Where else are you located?

“Breese is our main office, and Highland is a branch office. Ed Kleber is my partner; he runs the branch office in Highland. He’s just a great partner.”

What real estate services do you provide?

“Our main business is listing and selling homes, much like the mainstream real estate companies. We’re our own brand. We’re not a franchise. We are one of the only independents in the metro-east that has multiple offices that aren’t a big franchise. We are also in the title business, so we are part of the community title network, so we’ve got in-house title services.”

What else does your business do for the communities you serve?

“We try to be involved in the community at a grassroots level. From the schools to fundraisers and whatever we can do to get involved, our saying is ‘give where you live.’ That’s been our secret to success and service.”

How is the business going right now?

“As far as real estate in general, real estate is back vogue. You could have put a ‘free’ sign on one of our houses six or seven years ago, and I don’t think that anybody would have even cared. Real estate is back. We helped lead the way back to the financial recovery. The National Association of Realtors quoted a number, I don’t the exact number, but it’s astronomical. It’s above $40,000. Every time a property is sold in a community, in injects in the neighborhood $40,000 of capital back into the community, from the carpet layers to the insurance companies to the Home Depots of the world. What I see is more economic growth, and I think it’s the backbone of the economy, in general. And we don’t take credit for that, I’m just saying that we recognize our place in that.”

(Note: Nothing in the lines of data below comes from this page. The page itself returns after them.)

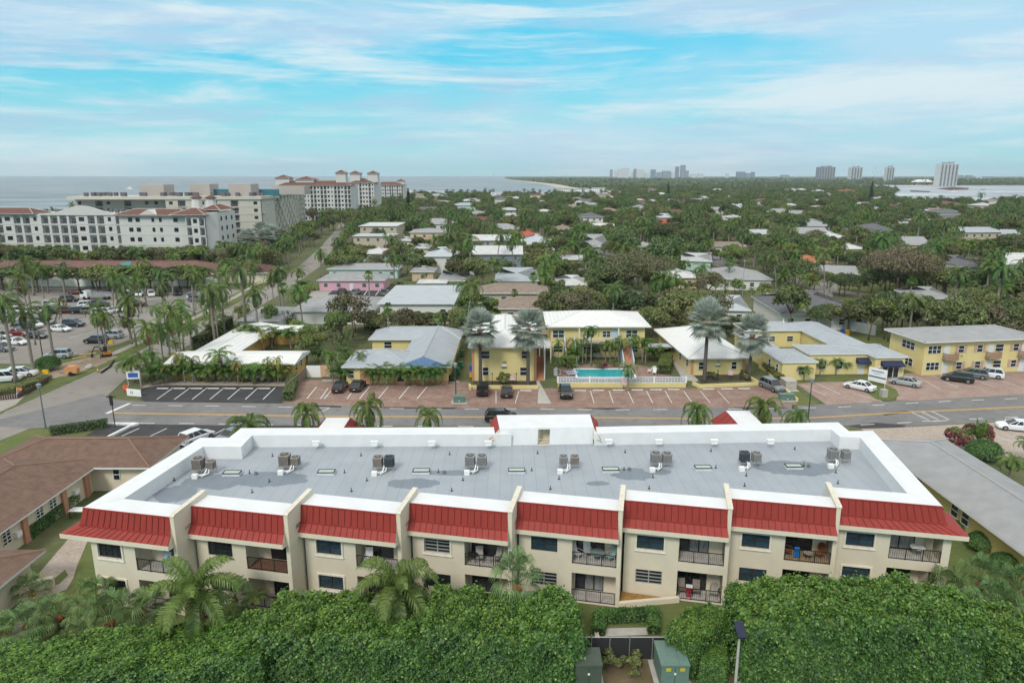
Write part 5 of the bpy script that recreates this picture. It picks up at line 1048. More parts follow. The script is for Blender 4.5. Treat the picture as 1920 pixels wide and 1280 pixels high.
fanpalm('sabal', 'sabal_palm', 43, 5., .18, 30, .7, .75, 14, 1.4, 'fan', 85, -50, 3, .25, .4); [fanpalm(k_, 'sabal_palm', 44, h_, .17, 22, 1.15, .95, 17, 1.45, 'fan', 84, -28, 2, .45, .7, wid=.7) for k_, h_ in (('sabn', 3.4), ('sabm', 2.3), ('sabl', 1.4))]; fanpalm('wash', 'fan_palm', 45, 6.4, .14, 24, .55, .6, 12, 1.4, 'coco', 85, -60, 6, .3, .3)
fanpalm('travel', 'travellers_palm', 46, 1.2, .2, 26, 2.6, 1.3, 9, .28, 'mid', 82, 25, 0, .2, 0)
def areca(key, name, seed, leaf, n=7, h=1.2, Lf=2.3):
    rs = np.random.RandomState(seed); lm = LeafMesh(); tb_ = MB()
    for s_ in range(n):
        bx, by = rs.normal(0, .45, 2); hh = h*rs.uniform(.6, 1.5); tb_.tube([(bx*.5, by*.5, 0), (bx, by, hh)], [.06, .045], 6)
        for i in range(7): frond(rs, lm, i*2.4+s_, R(rs.uniform(45, 80)), Lf*rs.uniform(.8, 1.1), 1.5, 18, .5, .07, .4, 0, (bx, by, hh))
    PROTO[key] = dict(name=name, cat='palm', r=1.7, h=h+Lf*.8, parts=[('crown', lm.mesh('crown', [LG[leaf]])), ('trunk', tb_.mesh('trunk', mat('cane_stem', (.22, .24, .09), .7), True))])
areca('areca', 'clumping_palm', 51, 'coco'); areca('arecad', 'clumping_palm', 52, 'mid', 8, 1.6, 2.2)
# banana-like plant
lm = LeafMesh(); rs = np.random.RandomState(61)
for i, (az, el) in enumerate(((0.2, 70), (2.9, 62), (1.6, 80), (4.2, 75))):
    d = np.array((cos(R(el))*cos(az), cos(R(el))*sin(az), sin(R(el)))); s_ = np.array((-sin(az), cos(az), 0)); p = np.array((0, 0, .8)); Q_ = []
    for j in range(8):
        w0 = .26*sin(pi*(j/8)**.8)+.03; w1 = .26*sin(pi*((j+1)/8)**.8)+.01; q = p+d*.3; Q_.append([p-s_*w0, p+s_*w0, q+s_*w1, q-s_*w1]); p = q; d = d-np.array((0, 0, .06)); d /= np.linalg.norm(d)
    lm.add(Q_)
tb_ = MB(); tb_.tube([(0, 0, 0), (0, 0, 1.1)], [.12, .07], 7); PROTO['banana'] = dict(name='banana_plant', cat='plant', r=1, h=3, parts=[('leaves', lm.mesh('leaves', [LG['coco']])), ('stem', tb_.mesh('stem', MATS['cane_stem']))])
PLANTED = []
def place(key, X, Y, sc=1., rz=None, label=None, group=None, z=0., sz=1.):
    "a plant of its own: Empty at the foot, its parts as children sharing the kind's meshes"
    p = PROTO[key]; t = thing(p['name'], label or '', p['cat'], (X, Y, z), rz if rz is not None else random.uniform(0, 6.28), group); t.scale = (sc, sc, sc*sz)
    for n, me in p['parts']: link(n, me, t)
    PLANTED.append((t, key, X, Y, sc)); return t
def clipped(name, cat, label, pts, w, h, mats, n, size=.2, X=0, Y=0, round_=.25):
    "clipped hedge along pts: an inner box shell of leaves"
    rs = np.random.RandomState(abs(hash(label)) % 9999 if False else sum(map(ord, label))); lm = LeafMesh(); tot = sum(hypot(b[0]-a[0], b[1]-a[1]) for a, b in zip(pts[:-1], pts[1:])); Cs = []; Ns = []
    core = MB()
    for a, b in zip(pts[:-1], pts[1:]):
        dx, dy = b[0]-a[0], b[1]-a[1]; l = hypot(dx, dy); ux, uy = dx/l, dy/l; nx, ny = -uy, ux; m_ = int(n*l/tot)
        for _ in range(m_):
            f = rs.uniform(-w*.3/l, 1+w*.3/l); u = rs.uniform(-1.3, 1.3)
            if abs(u) < .75: q, z, N_ = u/.75*w/2, h, (0, 0, 1)
            else: q = w/2*(1 if u > 0 else -1); z = h*rs.random()**.8; N_ = (nx*(1 if u > 0 else -1), ny*(1 if u > 0 else -1), .2)
            if rs.random() < .12: f = (0. if rs.random() < .5 else 1.); q = rs.uniform(-w/2, w/2); z = h*rs.random(); N_ = (ux*(2*f-1), uy*(2*f-1), .2)
            Cs.append((a[0]+dx*f+nx*q+rs.normal(0, .05), a[1]+dy*f+ny*q+rs.normal(0, .05), z+rs.normal(0, .05))); Ns.append(N_)
        core.prism([(a[0]-nx*w*.38, a[1]-ny*w*.38), (b[0]-nx*w*.38, b[1]-ny*w*.38), (b[0]+nx*w*.38, b[1]+ny*w*.38), (a[0]+nx*w*.38, a[1]+ny*w*.38)], 0, h*.86)
    lm.add(leaves(rs, np.array(Cs), np.array(Ns, float), size, .5)); me = lm.mesh(name, mats)
    t = thing(name, label, cat, (0, 0, 0)); link('foliage', me, t); core.build('branches', mat('shaded_twigs', (.03, .035, .018), .95), t); 
    cx, cy = pts[0]; t.location = (cx, cy, 0)
    for c_ in t.children: c_.data.transform(mathutils.Matrix.Translation((-cx, -cy, 0)))
    return t
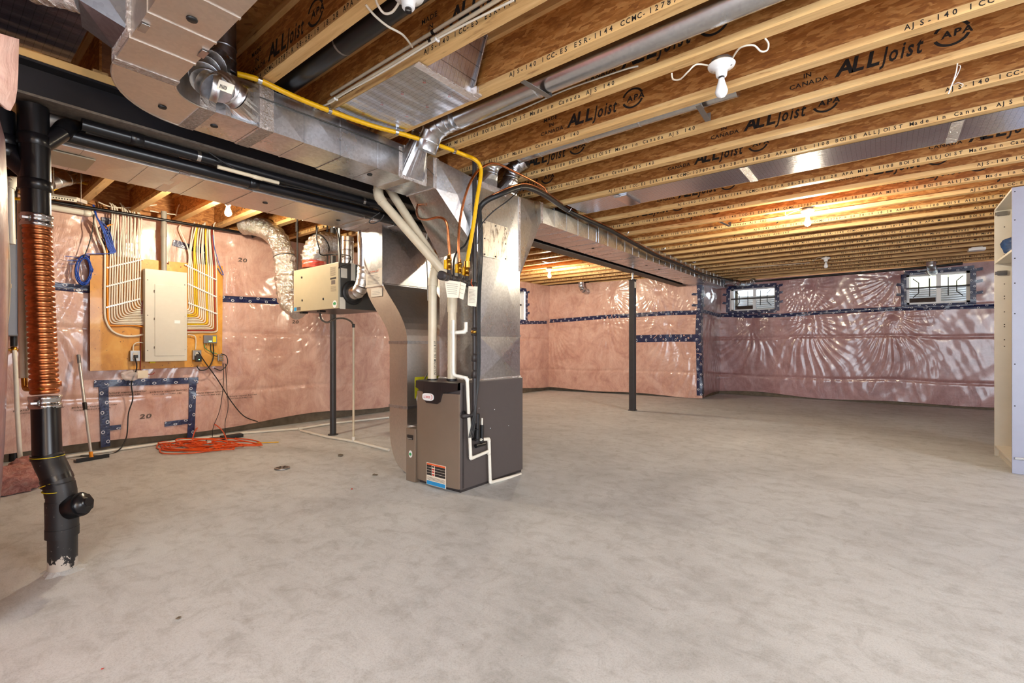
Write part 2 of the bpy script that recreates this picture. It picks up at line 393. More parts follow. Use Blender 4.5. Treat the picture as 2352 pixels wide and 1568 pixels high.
def make_joist(x0, x1, k, line_x, web_x, dy=0):
    yf = jfar(k)+dy; yc = yf-FD/2
    web = MB().box((x0, yc-WEB/2, ZJ+FH-.004), (x1, yc+WEB/2, ZD-FH+.004)).build('joist', 'osb_web', ceil_)
    MB().box((x0, yf-FD, ZJ), (x1, yf, ZJ+FH)).build('bottom_flange', 'lumber', web)
    MB().box((x0, yf-FD, ZD-FH), (x1, yf, ZD-.0005)).build('top_flange', 'lumber', web)
    w = MB(); W2 = MB(); y1 = yf-FD-.0008; y2 = yc-WEB/2-.0008
    if line_x is not None:
        st = line_x
        while st > x0: st -= PER
        while st < x1-.05:
            s0, s1 = max(st, x0+.02), min(st+PER-1.6, x1-.02)
            for gi, ch in enumerate(STR):
                gx = st+gi*PIT
                if ch != ' ' and s0-1e-6 <= gx < s1-.02:
                    gl, gf, gw = glyph(ch); w.add([(gx+a*.90*.0340, y1, ZJ+.0085+c*.0340) for a, c in gl], gf)
            st += PER
        if w.v: w.uv = [(0, 0)]*len(w.v); w.build('printed_lettering', 'ink_black', web)
    if web_x is not None:
        st = web_x-.2
        while st-2.13 > x0+.05: st -= 2.13
        while st < x1-.8:
            W2.add([(p[0]+st, y2, p[2]+ZJ+.135) for p in bw.v], bw.f); W2.add([(p[0]+st, y2, p[2]+ZJ+.105) for p in bw2.v], bw2.f); st += 2.13
        if W2.v: W2.uv = [(0, 0)]*len(W2.v); W2.build('web_stamp', 'ink_black', web)
def lx(k, px, py, off): return aY(px, py, jfar(k)-FD).x-off
def wx(k, px, py): return aY(px, py, jfar(k)-FD/2).x
LINE = {-3: lx(-3, 607, 138, STR.index('CCMC')*PIT), -2: lx(-2, 974, 104, 0), -1: lx(-1, 1170, 176, 0), 0: lx(0, 1217, 262, MADE), 1: lx(1, 1177, 353, MADE), 2: lx(2, 1413, 347, MADE),
        3: lx(3, 1354, 411, MADE), 4: lx(4, 1398, 442, 0), 6: lx(6, 1557, 471, 0), 7: lx(7, 1581, 492, MADE), 8: lx(8, 1652, 503, 0), 9: lx(9, 1640, 524, MADE), 10: lx(10, 1731, 529, 0), 11: lx(11, 1700, 547, MADE)}
WEBX = {-3: wx(-3, 619, 101), -2: wx(-2, 1035, 42), 0: wx(0, 1430, 150), 1: wx(1, 1305, 285), 2: wx(2, 1920, 170), 3: wx(3, 1710, 298), 4: wx(4, 1596, 374)}
for k in range(-9, 22):
    if k < -9: continue
    make_joist(-3.30, 4.6, k, LINE.get(k, -3+random.random()*2.5), WEBX.get(k, -2.4+random.random()*2))
for k in range(-6, 19):
    make_joist(XL-.05, -3.20 if k % 2 else -3.22, k, -6+random.random()*2, -6+random.random()*1.5, -.15)
# ------------------------------------------------------------------ walls: draped polyethylene over pink batts
def ridged(x): return 1-np.abs(np.sin(x))
class Sheet:
    """O + u*U + v*Z, thickness along N (into the room)"""
    def __init__(s, O, U, N, W, Z0, Z1, staples, seams, amp=1.0, flat=(), seed=1):
        s.O, s.U, s.N, s.W, s.Z0, s.Z1 = Vector(O), Vector(U).normalized(), Vector(N).normalized(), W, Z0, Z1
        s.st, s.se, s.amp, s.flat = staples, seams, amp, flat; s.r = np.random.RandomState(seed)
        s.par = [(s.r.uniform(0, 6), s.r.uniform(14, 22), s.r.uniform(.6, 1.2)) for _ in staples]; s.ph = s.r.uniform(0, 6.28, 24)
    def h(s, u, z):
        u = np.asarray(u, float); z = np.asarray(z, float); a = np.zeros(np.broadcast(u, z).shape)+.05
        for z0 in s.se: a -= .013*np.exp(-((z-z0-.02*np.sin(1.3*u+z0*9)-.008*np.sin(4.7*u))/.022)**2)
        for i in range(8):
            fx, fz = .8+1.1*i, .5+.45*i
            a += .010/(1+.35*i)*np.sin(fx*u+s.ph[i]+1.1*np.sin(fz*z+s.ph[i+8]))*np.sin(fz*1.3*z+s.ph[i+16])
        for (u0, z0), (p, n, w) in zip(s.st, s.par):
            du, dz = u-u0, z-z0; r = np.hypot(du, dz)+1e-4; th = np.arctan2(du, -dz)
            rad = .40+.75*np.exp(-(th/.75)**2); dirw = 1.0
            env = r/(r+.16)*np.exp(-(r/(rad*w))**2.2)*dirw
            warp = th+.07*np.sin(5*r+p)+.25*np.sin(th*2+p)
            a += .020*env*(ridged(n*warp+p)-.5+.45*(ridged(2.3*n*warp+2*p)-.5))
            a -= .028*np.exp(-(r/.07)**2)
        for i in range(10):
            k = .6+.5*s.ph[i]; a += .0020*(ridged(k*(7+i)*.45*u+(i-5)*2.4*z+s.ph[i+10]+1.2*np.sin(2*u+i))-.5)*(.5+.5*np.sin(1.7*u+2.3*z+i*2))
        # vertical slack folds low on the sheet
        lowf = np.clip((1.45-z)/1.0, 0, 1)
        a += .007*lowf*(ridged(5.1*u+1.4*np.sin(1.7*z+u)+s.ph[0])-.5)*s.amp
        return np.maximum(a, .008)
    def pt(s, u, z, off=0):
        return s.O+s.U*float(u)+s.N*(float(s.h(u, z))+off)+Vector((0, 0, float(z)))
    def uz(s, p):                          # nearest (u,z) for a world point
        d = Vector(p)-s.O; return d.dot(s.U), p[2]
    def from_px(s, px, py):
        r = ray(px, py); n = s.N; P = s.O+n*.05; t = (P-EYE).dot(n)/r.dot(n); return s.uz(EYE+r*t)
    def mesh(s, name, mat, parent, du=.03, hole=None, hem=.02):
        nu, nz = max(2, int(s.W/du)), int((s.Z1-s.Z0)/du)
        u = np.linspace(0, s.W, nu+1); z = np.linspace(s.Z0, s.Z1, nz+1); UU, ZZ = np.meshgrid(u, z)
        ZB = ZZ.copy(); e = (1-(ZZ-s.Z0)/(s.Z1-s.Z0)); ZB += e**6*hem*np.sin(UU*2.1+s.ph[3])*np.sin(UU*.7+s.ph[4])*2
        HH = s.h(UU, ZZ); O, U, N = np.array(s.O), np.array(s.U), np.array(s.N)
        P = O+UU[..., None]*U+HH[..., None]*N; P[..., 2] += ZB
        b = MB(); b.v = [tuple(p) for p in P.reshape(-1, 3)]
        for j in range(nz):
            for i in range(nu):
                if hole:
                    cu, cz = (u[i]+u[i+1])/2, (z[j]+z[j+1])/2
                    if any(h0 < cu < h1 and g0 < cz < g1 for h0, h1, g0, g1 in hole): continue
                q = j*(nu+1)+i; b.f.append((q, q+1, q+nu+2, q+nu+1)); b.sm.append(True)
        b.uv = [(0, 0)]*len(b.v); return b.build(name, mat, parent)
    def tape(s, name, pts, width, parent, mat='seam_tape', off=.006, step=.04):
        pts = [Vector((p[0], p[1])) for p in pts]; b = MB(); b.uv = []; L = 0; rows = []
        for i in range(len(pts)-1):
            a, c = pts[i], pts[i+1]; n = max(1, int((c-a).length/step))
            for k in range(n+(1 if i == len(pts)-2 else 0)):
                p = a.lerp(c, k/n); t = (c-a).normalized(); nn = Vector((-t.y, t.x)); rows.append((p, nn, L+(c-a).length*k/n))
            L += (c-a).length
        m = 3
        for p, nn, l in rows:
            for k in range(m+1):
                w = (k/m-.5)*width; q = p+nn*w; b.v.append(tuple(s.pt(q.x, q.y, off))); b.uv.append((l, k/m))
        for i in range(len(rows)-1):
            for k in range(m): q = i*(m+1)+k; b.f.append((q, q+1, q+m+2, q+m+1)); b.sm.append(True)
        return b.build(name, mat, parent)
    def text(s, tx, h, u, z, mat, name, parent, off=.008, **kw):
        return write(tx, h, (0, 0, 0), (1, 0, 0), (0, 0, 1), mat, name, parent, warp=lambda a, c: tuple(s.pt(u+a, z+c, off)), **kw)
def px_pts(sh, L): return [sh.from_px(*p) for p in L]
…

Contact reporter Will Buss at wbuss@bnd.com or 618-239-2526.

Chad Sellers

Job: Owner, Equity Fifty-Five Realty LLC at 397 North St. in Breese, 1B Woodcrest Drive in Highland and 715 Lakepointe Centre Drive in O’Fallon

Outlook: “We have our own culture that is really about going the extra mile. It was all about trying to treat the customer the way we want to be treated and then going out there, if you did a good job, the money would come. It was never about making money, first.”